When you are looking at it from a marketing position, it is really about finding the fire hose that will unlock future growth. How do you quickly test channels or messages to gain insights that will help you to learn and iterate?
A lot of clever marketing people say that if you get your marketing mix and messaging right and you know your audience, you will get better results than just throwing anything at the wall and seeing what sticks. They are right, but the latter isn’t what growth hacking is about.
Growth hacking is not an ad hoc activity or what you do if you don’t have a strategy. In fact, it can’t exist without a strategy. Instead, it’s a way of trying to get there quicker.
It is based on insights – that is, finding something that indicates a pattern of behaviour that you want to replicate and then working out how to amplify that. In practice, and particularly in marketing, that has been done forever. We are now just badging it differently and applying it to many more industries.
Growth hacking as a concept is also less about the individual and more about removing the barriers to growth. I have seen growth hacking work at its finest in a truly cross-functional team. That’s because a growth hacker is only going to be as good as the environment in which you put him or her.
For example, in marketing, no matter how good you are at building awareness and positioning, online and direct marketing requires new data and technological capabilities. So you will introduce data to make better decisions. But even then, your marketing can only ever be as good as your product is, so you have to introduce a good product. You can’t build product without engineers, so you have to put them on the same team. Now you have a cohesive unit that has been infused with product, data, marketing and engineering, who are all focused on the same goal.
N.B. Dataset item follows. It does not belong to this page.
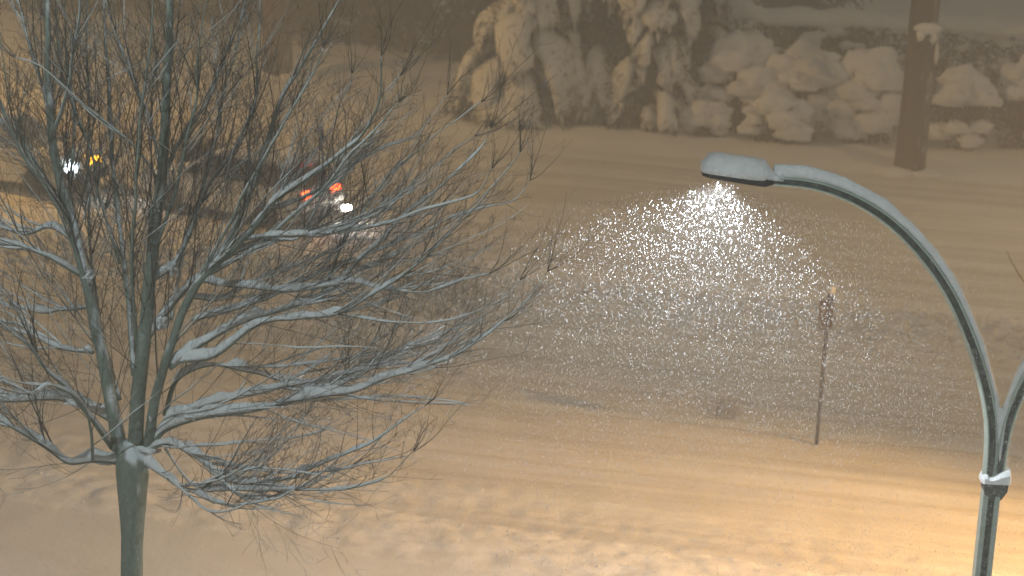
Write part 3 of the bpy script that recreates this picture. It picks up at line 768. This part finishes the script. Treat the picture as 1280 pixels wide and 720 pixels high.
# ------------------------------------------------------------------ cars
def car(loc, yaw, label, paint, rear_on=False, front_on=False, length=4.4, m_glass=None):
    t = thing('car', (0, 0, 0), label, 'car')
    M = Matrix.Translation(Vector(loc)) @ Matrix.Rotation(yaw, 4, 'Z')
    m_glass = m_glass or mat('car_glass', (.02, .022, .025), .15, .6); m_tyre = mat('tyre', (.02, .02, .02), .9, .1); m_trim = mat('bumper_trim', (.05, .05, .055), .6, .3)
    hl = length / 2
    def prof(y, pts): return [M @ Vector((x, y, z)) for x, z in pts]
    g = MB()
    low = [(-hl, .35), (-hl - .02, .62), (-hl + .06, .95), (-hl + .9, .98), (hl - 1.5, .97), (hl - 1.0, .92), (hl - .25, .80), (hl, .62), (hl + .02, .35), (hl - .3, .22), (-hl + .3, .22)]
    g.loft([prof(-.80, low), prof(-.90, [(x * .985, z) for x, z in low]), prof(-.90, [(x * .985, z - .0) for x, z in low]), prof(.90, [(x * .985, z) for x, z in low]), prof(.80, low)][0:1] + [prof(-.86, [(x * .99, .3 + (z - .3) * .97) for x, z in low])] * 0 + [prof(.80, low)])
    for s in (-1, 1): g.loft([prof(s * .80, low), prof(s * .90, [(x * .97, .30 + (z - .25) * .90) for x, z in low])])
    body = g.build('body', paint)
    top = [(-hl + .08, .96), (-hl + .45, 1.40), (-hl + 1.0, 1.47), (hl - 2.0, 1.45), (hl - 1.15, .95)]
    g = MB(); inn = [(x * .93, .96 + (z - .96) * .98) for x, z in top]
    g.loft([prof(-.84, [(x, .96 + (z - .96) * .02) for x, z in top]), prof(-.66, inn), prof(.66, inn), prof(.84, [(x, .96 + (z - .96) * .02) for x, z in top])]); glass = g.build('windows', m_glass)
    g = MB(); 
    def seg(a, b, w=.035):
        for s in (-1, 1): g.tube([M @ Vector((a[0], s * a[1], a[2])), M @ Vector((b[0], s * b[1], b[2]))], [w, w], 6)
    seg((hl - 1.12, .84, .96), (hl - 1.95, .68, 1.45)); seg((-hl + .1, .84, .96), (-hl + .45, .68, 1.42)); seg((-.1, .86, .96), (-.12, .69, 1.46)); 
    g.loft([[M @ Vector(p) for p in ((hl - 1.95, y, 1.44), (hl - 1.95, y, 1.475), (-hl + .45, y, 1.475), (-hl + .45, y, 1.43))] for y in (-.68, .68)])
    roof = g.build('roof', paint)
    parts = [body, glass, roof]
    g = MB(); rings = []
    for i in range(9):
        x = -hl + .42 + (length - 2.35) * i / 8; k = .4 if i in (0, 8) else 1
        rings.append([M @ Vector((x, a * .66 * (0.9 + .1 * k), 1.47 + b * .13 * k * (1 + .3 * noise.noise(Vector((x, a, yaw)))))) for a, b in ((-1, 0), (-.97, .6), (-.6, 1), (0, 1.05), (.6, 1), (.97, .6), (1, 0))])
    g.loft(rings)
    g2 = g
    rings = []
    for i in range(6):
        x = hl - 1.1 + .85 * i / 5; k = .4 if i in (0, 5) else 1
        rings.append([M @ Vector((x, a * .74, .935 - .14 * (i / 5) + b * .09 * k)) for a, b in ((-1, 0), (-.95, .7), (0, 1), (.95, .7), (1, 0))])
    g.loft(rings); parts.append(g.build('snow', m_snow, smooth=True))
    for sx in (-1, 1):
        for sy in (-1, 1):
            g = MB(); c = Vector((sx * (hl - .85), sy * .82, .32))
            rings = [[M @ (c + Vector((math.cos(a) * rr, o, math.sin(a) * rr))) for a in [2 * math.pi * j / 16 for j in range(16)]] for o, rr in ((-.1, .28), (-.08, .32), (.08, .32), (.1, .28))]
            g.loft(rings); w = g.build('wheel', m_tyre); parts.append(w)
    def lampbox(name, x, y, z, d, m):
        g = MB()
        c = Vector((x, y, z)); rings = [[M @ (c + Vector((q * (1 if x > 0 else -1), a * d[1] / 2 * k, b * d[2] / 2 * k))) for a, b in ((-1, -.6), (-.6, -1), (.6, -1), (1, -.6), (1, .6), (.6, 1), (-.6, 1), (-1, .6))] for q, k in ((-d[0], 1), (0, 1), (.02, .8))]
        g.loft(rings); parts.append(g.build(name, m)); return M @ c
    red = emit('tail_light_on', (1.0, .10, .02), 14) if rear_on else mat('tail_lens', (.3, .02, .02), .3)
    for s in (-1, 1): lampbox('tail_light', -hl - .01, s * .54, .86, (.1, .30, .14), red)
    for s in (-1, 1): lampbox('headlight', hl - .0, s * .64, .68, (.1, .38, .2), emit('headlight_on', (.75, .92, 1.0), 40) if front_on and s < 0 else mat('lens', (.4, .4, .42), .2))
    if front_on:
        lampbox('indicator', hl + .0, .36, .70, (.06, .38, .17), emit('indicator_on', (1, .48, .02), 12))
        pass
        for s in (-1, 1): lampbox('fog_light', hl + .01, s * .6, .34, (.05, .14, .09), emit('fog_on', (.9, .95, 1), 5))
    if rear_on:
        lampbox('brake_light', -hl + .42, 0, 1.38, (.05, .4, .05), emit('brake_on', (1, .08, .08), .8))
    for sx in (-1, 1):
        g = MB(); g.loft([[M @ Vector((sx * (hl - .1), y, .28)), M @ Vector((sx * (hl + .07), y, .28)), M @ Vector((sx * (hl + .07), y, .48)), M @ Vector((sx * (hl - .1), y, .48))] for y in (-.8, .8)])
        parts.append(g.build('bumper', m_trim))
    for s in (-1, 1):
        g = MB(); g.loft([[M @ Vector((hl - 1.25 + a, s * .88, 1.0 + b)) for a, b in ((0, 0), (.12, .02), (.12, .13), (0, .13))], [M @ Vector((hl - 1.25 + a, s * 1.05, 1.0 + b)) for a, b in ((0, 0), (.1, .02), (.1, .13), (0, .13))]])
        parts.append(g.build('mirror', paint))
    t.location = M.translation
    for p in parts:
        p.parent = t
        for v in p.data.vertices: v.co = v.co - t.location
    return t, M, lampbox
m_silver = mat('silver_paint', (.62, .63, .64), .35, .5, var=.15, vscale=3); m_dark = mat('dark_paint', (.06, .06, .065), .35, .5, var=.2, vscale=3)
def place(px, py, z, hx, hy, yaw):
    """where a car must stand for the point (hx, hy, z) of it to sit on this line of sight"""
    q = G(px, py, z); c, s = math.cos(yaw), math.sin(yaw)
    return Vector((q.x - (hx * c - hy * s), q.y - (hx * s + hy * c), 0))
yaw2 = R(150)
l2 = place(403, 238, .86, -2.2, 0, yaw2); l2.z = height(l2.x, l2.y) - .02
c2, M2, lb = car(l2, yaw2, 'pale snow-covered car with red tail lights and a white reversing lamp glowing', m_silver, rear_on=True)
yaw1 = R(-20)
l1 = place(92, 214, .68, 2.2, -.64, yaw1); l1.z = height(l1.x, l1.y) - .02
c1, M1, _ = car(l1, yaw1, 'oncoming car with a bluish-white headlight and an amber indicator lit', m_silver, front_on=True, m_glass=mat('snowed_over_glass', (.50, .51, .53), .8, .2, col2=(.16, .165, .17), vscale=5, bump=.5))
# reversing lamp on the near corner of the bumper
q = M2 @ Vector((-2.32, .0, .5)); rp = G(435, 262, .50)
g = MB(); g.blob(M2 @ Vector((-2.36, -.72, .40)), (.12, .12, .08), 2, 0, 1, 0); o = g.build('reversing_light', emit('reversing_on', (1, .93, .8), 60), c2, smooth=True)

# ------------------------------------------------------------------ lamps that are lit
def spot(name, loc, target, e, col, ang, blend=.3, rad=.08):
    l = bpy.data.lights.new(name, 'SPOT'); l.energy = e; l.color = col; l.spot_size = R(ang); l.spot_blend = blend; l.shadow_soft_size = rad
    o = bpy.data.objects.new(name, l); COL.objects.link(o); o.location = loc
    o.rotation_euler = (Vector(target) - Vector(loc)).to_track_quat('-Z', 'Y').to_euler(); return o
COOL = (.78, .94, .97); SOD = (1.0, .52, .13)
for (c, ax, un) in cone:
    s = 1 if ax.x < 0 else -1
    spot('lamp_light', c, c + Vector((-.12 * s, -.02, -1)), 900 if s > 0 else 300, (.86, .93, 1.0), 128, .12, .06)
def road_lamp(x, y, h, dx, dy, target, e, col, label, ang=150, reach=1.6):
    """an unseen single-arm street lamp standing beyond the frame"""
    t = thing('street_lamp', (x, y, 0), label, 'street lamp')
    d = Vector((dx, dy, 0)).normalized()
    g = MB(); g.tube([Vector((x, y, z)) for z in (0, h * .5, h)], [.10, .08, .06], 10); g.build('pole', m_pole, t, smooth=True)
    g = MB(); arm = [Vector((x, y, h - .1)), Vector((x, y, h + .1)) + d * .4, Vector((x, y, h + .18)) + d * reach]; g.tube(arm, [.045, .04, .03], 8); g.build('arm', m_pole, t, smooth=True)
    e0 = Vector((x, y, h + .18)) + d * (reach + .25)
    g = MB(); g.blob(e0, (.36 if abs(d.x) > abs(d.y) else .16, .16 if abs(d.x) > abs(d.y) else .36, .10), 2, 0, 1, 0, flatbot=.3); g.build('lamp_head', m_black, t, smooth=True)
    g = MB(); g.blob(e0 - Vector((0, 0, .05)), (.16, .10, .05), 2, 0, 1, 0); g.build('lens', emit('lens_on', col, 8), t, smooth=True)
    spot('lamp_light', e0 - Vector((0, 0, .16)), target, e, col, ang, 1.0 if 'path lamp' in label else .6, .12)
SOD_N, SOD_F, SOD_FILL, COOL_L, COOL_FILL = 24000, 11500, 1750, 1700, 1200
road_lamp(18.0, 27.4, 9.0, -1, 0, (1.2, 27.4, 0), SOD_N, SOD, 'sodium path lamp beside the trodden snow beyond the double-armed lamp', 62, 1.2)
road_lamp(-24, 51, 11, 1, 0, (-11, 60, 0), SOD_F, (1, .55, .15), 'sodium street lamp far off on the left near the oncoming car', 160)
road_lamp(19, 46, 12, -1, 0, (3, 46, 0), SOD_FILL, (1, .73, .44), 'unseen sodium street lamp added on the right to brighten the far road', 160)  # unseen lamp added to brighten the far road and the evergreens
road_lamp(-7.6, 12.5, 10.6, 1, 0, (-3.0, 21, 4.6), COOL_L, COOL, 'cool white street lamp nearer than the bare tree, left of it', 80)
road_lamp(8.2, 13.5, 10.6, -1, 0, (3.5, 22, 5.0), COOL_FILL, COOL, 'unseen cool white street lamp added to light the double-armed lamp', 70)  # unseen lamp added to light the twin-arm pole and its snow
# headlight and reversing beams
spot('headlight_beam', M1 @ Vector((2.3, 0, .68)), M1 @ Vector((12, 0, .0)), 120, (.8, .92, 1), 70, .5)
spot('reversing_beam', M2 @ Vector((-2.5, -.6, .5)), Vector((0, 30, 3)), 60, (1, .93, .85), 150, .8)

# ------------------------------------------------------------------ falling snow
random.seed(8)
def flakes(n, fn, s0, s1):
    g = MB(); wind = Vector((.10, 0, -1)).normalized()
    for _ in range(n):
        c = fn()
        if c is None: continue
        r = (s0 + (s1 - s0) * rnd() ** 2.2) * (1 - .28 * sm(1.2, 4.2, (c - lc).length) * (s1 > .006)); u = (wind + rv() * .25).normalized() * r * 2.0; a = u.cross(rv()).normalized() * r * .8; b = u.cross(a).normalized() * r * .8
        k = len(g.v); g.v += [c + u, c - u, c + a, c - a * .7 + b * .6, c - a * .5 - b * .8]
        g.f += [(k, k + 2, k + 3), (k, k + 3, k + 4), (k, k + 4, k + 2), (k + 1, k + 3, k + 2), (k + 1, k + 4, k + 3), (k + 1, k + 2, k + 4)]
    return g
m_flake = mat('falling_snow', (.9, .9, .92), .6, .3)
lc = cone[0][0]
def f_cone():
    r = 5.2 * rnd() ** .42 if rnd() < .75 else uni(3, 9); a = uni(0, 6.283); th = math.acos(uni(math.cos(R(74)), 1))
    p = lc + Vector((math.sin(th) * math.cos(a), math.sin(th) * math.sin(a), -math.cos(th))) * r
    return p if p.z > .1 and p.y > 13 else None
def f_air():
    y = 11 + 50 * rnd() ** .8; return Vector((uni(-.28, .28) * y, y, uni(.2, 11)))
g = flakes(125000, f_cone, .0021, .0066); g2 = flakes(26000, f_air, .0018, .0042)
o = len(g.v); g.v += g2.v; g.f += [tuple(q + o for q in f) for f in g2.f]
g.mi = []
tag(g.build('falling_snow', m_flake), 'snowflakes falling through the air, glittering under the lamp head', 'snow', kind='stuff')

# ------------------------------------------------------------------ haze
HAZE = 0.0105
g = MB(); g.box((0, 60, 7.0), (150, 170, 16.6)); hz = g.build('haze', m_snow)
hm = bpy.data.materials.new('haze'); hm.use_nodes = True; nt = hm.node_tree
nt.nodes.remove(nt.nodes['Principled BSDF']); pv = nt.nodes.new('ShaderNodeVolumePrincipled')
pv.inputs['Color'].default_value = (.92, .92, .92, 1); pv.inputs['Density'].default_value = HAZE; pv.inputs['Anisotropy'].default_value = 0.2
nt.links.new(pv.outputs['Volume'], nt.nodes['Material Output'].inputs['Volume'])
hz.data.materials.clear(); hz.data.materials.append(hm); tag(hz, 'pale snow haze hanging in the night air', 'haze', kind='stuff')

# ------------------------------------------------------------------ night sky: snow cloud lit from below by the town
w = bpy.data.worlds.new('World'); scn.world = w; w.use_nodes = True; nt = w.node_tree; bg = nt.nodes['Background']
sky = nt.nodes.new('ShaderNodeTexSky'); sky.sky_type = 'NISHITA'; sky.sun_disc = False; sky.sun_elevation = R(3); sky.sun_rotation = R(200); sky.air_density = 2
mx = nt.nodes.new('ShaderNodeMix'); mx.data_type = 'RGBA'; mx.blend_type = 'MIX'; mx.inputs[0].default_value = .97
nt.links.new(sky.outputs['Color'], mx.inputs[6]); mx.inputs[7].default_value = (.97, .96, .82, 1)
nt.links.new(mx.outputs[2], bg.inputs['Color']); bg.inputs['Strength'].default_value = 0.135

# ------------------------------------------------------------------ render settings
scn.render.engine = 'CYCLES'
cy = scn.cycles
cy.use_denoising = True; cy.max_bounces = 5; cy.diffuse_bounces = 3; cy.glossy_bounces = 2; cy.transmission_bounces = 2; cy.volume_bounces = 1
cy.caustics_reflective = False; cy.caustics_refractive = False; cy.sample_clamp_indirect = 4; cy.filter_width = 1.6
cy.seed = 3
vs = scn.view_settings; vs.view_transform = 'Standard'; vs.look = 'None'; vs.exposure = 0; vs.gamma = 1; vs.use_curve_mapping = False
At its core, the growth hacking team’s sole focus will be on moving a single metric and being able to analyse and break down a problem space. Measuring the team’s success is easy. Did it move that one metric it was focusing on? That’s the most transparent KPI ever. What’s important, though, is that the team is given the right metric to work with, so that it is optimising for something that really moves a business needle.
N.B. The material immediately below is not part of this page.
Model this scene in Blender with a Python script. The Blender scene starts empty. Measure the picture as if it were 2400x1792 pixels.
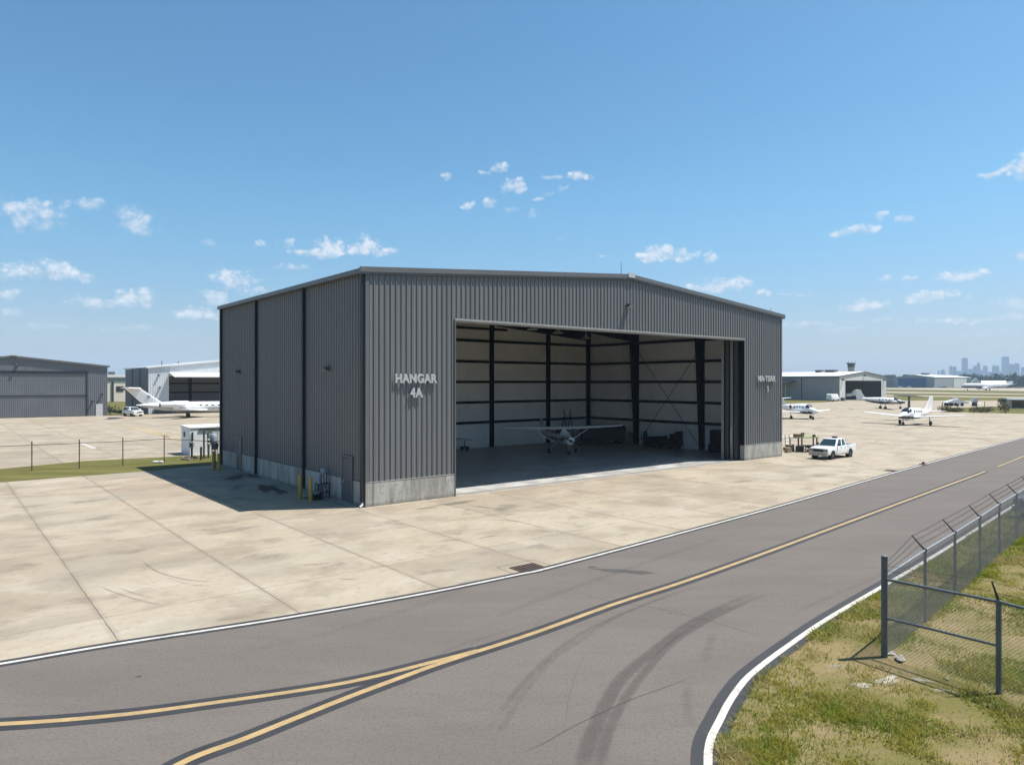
import bpy, math, random
import numpy as np
from mathutils import Vector, Matrix
R = math.radians
random.seed(7); rng = np.random.default_rng(7)
sc = bpy.context.scene
COL = sc.collection
F, CX, CY, H = 1656.0, 1200.0, 896.0, 6.0        # focal length and centre in photo pixels, camera height in metres

def G(u, v, z=0.0):
    "ground point (height z) whose sight line is photo pixel (u, v)"
    d = F * (H - z) / (v - CY)
    return Vector(((u - CX) / F * d, d, z))

# ------------------------------------------------------------------ mesh builder
class MB:
    def __init__(s): s.v = []; s.f = []; s.m = []; s.mi = 0
    def add(s, vs, fs):
        b = len(s.v); s.v += [tuple(p) for p in vs]
        for f in fs: s.f.append(tuple(b + i for i in f)); s.m.append(s.mi)
        return s
    def box(s, x0, x1, y0, y1, z0, z1, M=None):
        vs = [Vector((x, y, z)) for z in (z0, z1) for x, y in ((x0, y0), (x1, y0), (x1, y1), (x0, y1))]
        if M: vs = [M @ p for p in vs]
        return s.add(vs, [(3, 2, 1, 0), (4, 5, 6, 7), (0, 1, 5, 4), (1, 2, 6, 5), (2, 3, 7, 6), (3, 0, 4, 7)])
    def tube(s, p0, p1, r0, r1=None, n=8, cap=True):
        p0, p1 = Vector(p0), Vector(p1); r1 = r0 if r1 is None else r1
        d = (p1 - p0).normalized(); a = d.orthogonal().normalized(); b = d.cross(a)
        vs = []
        for p, r in ((p0, r0), (p1, r1)):
            for k in range(n):
                t = 2 * math.pi * k / n; vs.append(p + a * (r * math.cos(t)) + b * (r * math.sin(t)))
        fs = [(k, (k + 1) % n, n + (k + 1) % n, n + k) for k in range(n)]
        if cap: fs += [tuple(range(n - 1, -1, -1)), tuple(range(n, 2 * n))]
        return s.add(vs, fs)
    def path(s, pts, r, n=6):
        for a, b in zip(pts[:-1], pts[1:]): s.tube(a, b, r, n=n)
        return s
    def loft(s, rings, cap=True):
        n = len(rings[0]); vs = [p for r in rings for p in r]; fs = []
        for i in range(len(rings) - 1):
            for k in range(n):
                fs.append((i * n + k, i * n + (k + 1) % n, (i + 1) * n + (k + 1) % n, (i + 1) * n + k))
        if cap: fs += [tuple(range(n - 1, -1, -1)), tuple(range((len(rings) - 1) * n, len(rings) * n))]
        return s.add(vs, fs)
    def lathe(s, prof, c=(0, 0, 0), axis='z', n=14, M=None):
        rings = []
        for r, h in prof:
            ring = []
            for k in range(n):
                t = 2 * math.pi * k / n; a, b = r * math.cos(t), r * math.sin(t)
                p = Vector((a, b, h)) if axis == 'z' else Vector((h, a, b)) if axis == 'x' else Vector((b, h, a))
                p = p + Vector(c); ring.append(M @ p if M else p)
            rings.append(ring)
        return s.loft(rings)
    def prism(s, poly, d):
        "polygon of 3-D points pushed by vector d"
        n = len(poly); d = Vector(d); vs = [Vector(p) for p in poly] + [Vector(p) + d for p in poly]
        return s.add(vs, [tuple(range(n - 1, -1, -1)), tuple(range(n, 2 * n))] + [(k, (k + 1) % n, n + (k + 1) % n, n + k) for k in range(n)])
    def sheet(s, poly, z):
        return s.add([(p[0], p[1], z) for p in poly], [tuple(range(len(poly)))])
    def blob(s, c, r, sc3=(1, 1, 1), seed=0, n=10, m=7, amp=.25):
        rr = random.Random(seed); ph = [rr.uniform(0, 6.3) for _ in range(6)]; rings = []
        for i in range(m + 1):
            th = math.pi * (i + .02) / (m + .04); ring = []
            for k in range(n):
                t = 2 * math.pi * k / n
                q = 1 + amp * (math.sin(3 * t + ph[0] + 2 * th) * .5 + math.sin(5 * th + ph[1] + t) * .4 + math.sin(2 * t - 3 * th + ph[2]) * .5)
                ring.append((c[0] + r * sc3[0] * q * math.sin(th) * math.cos(t), c[1] + r * sc3[1] * q * math.sin(th) * math.sin(t), c[2] + r * sc3[2] * q * math.cos(th)))
            rings.append(ring)
        return s.loft(rings)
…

I don’t believe that a growth hacker has to be a particular type of person or have a specified background. It is more of a mindset. Concepts like the Lean Start Up and principles of MVP (Minimum Viable Product) have a distinct crossover. The challenge faced by growth hackers is basically this: How do I get this idea based on this insight out to market quickly? If that idea fails, they will try another one and then another one, and then another one. But each time, they will learn something new and they will keep developing that insight until they solve the problem.
However, growth hackers do need to be comfortable with failure. It is said that 19 out of 20 ideas will fail, so they will need to be resilient and learn from that to quickly get to the one idea that will work.
In Australia, growth hackers are becoming more common, but sometimes they operate under a different name. Their business cards will generally have a different title, but they will still operate under the same principles. And these days, there are plenty of places where would-be growth hackers can go to develop their skills and expertise. There are also a couple of great websites, such as growthhackers.com, where they can find shared industry information.